That question is at the heart of the upcoming indie film MacArthur Park, a project of GMD Studios, directed by Brian Flemming, which is due to debut at one or more film festivals in early 2001.

The premise of the movie: Gates was killed in MacArthur Park while making an appearance as part of a charity event. He was shot from the roof of the Park Plaza hotel. The alleged gunman, a radical fanning the flames of class warfare, fled and was killed by the cops.

"Our central question is what would happen if a JFK-level conspiracy happened today, given the climate in the US, [with so much] distrust of law officials, especially in Los Angeles?" said Brian Clark, president of GMD Studios.

The film -- and the related Web site at macarthurpark.com -- explore these issues by following the investigation conducted by the fictional grassroots group, Citizens for Truth.

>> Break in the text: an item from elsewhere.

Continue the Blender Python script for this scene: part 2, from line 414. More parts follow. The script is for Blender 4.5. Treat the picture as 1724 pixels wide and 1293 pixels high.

GMD's partner in this project is Haxan Films, the moviemakers behind last year's sleeper hit, The Blair Witch Project. And just as the Blair Witch crew used the Web to build excitement for the film, GMD is banking on doing the same with MacArthur Park. The main difference, said Clark, is that while Blair Witch used the Web to tell a story that was the prequel to the movie, the MacArthur Park publicists are planning to use the Web to evolve the movie's story line.

In two weeks, GMD plans to launch a Web site at the URL billgatesisdead.com, where the studio will explore "alternatives to the lone gunman theory", in Clark's words. Likely players in some of the fictional conspiracy plots will include Apple, Oracle, Java heads, Linux backers and even the US Department of Justice, Clark hinted.

What do Microsoft and Gates think of all this?

"We, surprisingly, haven't heard from Microsoft yet," said Clark, "although the LA District Attorney's office told us they are not happy about how they are being portrayed."

Microsoft did not respond to a request for comment on the film prior to publication.

Clark noted that Gates -- who is portrayed by a "Gates look-alike actor" -- only figures in the first five minutes of the film. "Gates is just a sad, innocent victim of this crime," Clark noted. "The film will focus more on the year after the assassination."

Clark said that the upcoming film bears a strong resemblance to the 1969 film Medium Cool, which was directed by Haskell Wexler, the cinematographer of Limbo and Mulholland Falls. Medium Cool interspersed home-movie like cuts into a film about a Chicago reporter whose film footage of the National Democratic Convention protests mysteriously got into the hands of the Chicago police.

Flemming, the director of MacArthur Park, also has directed other indie productions, including the film Hang Your Dog in the Wind and the musical Bat Boy: The Musical, about a child who is half-boy, half-bat.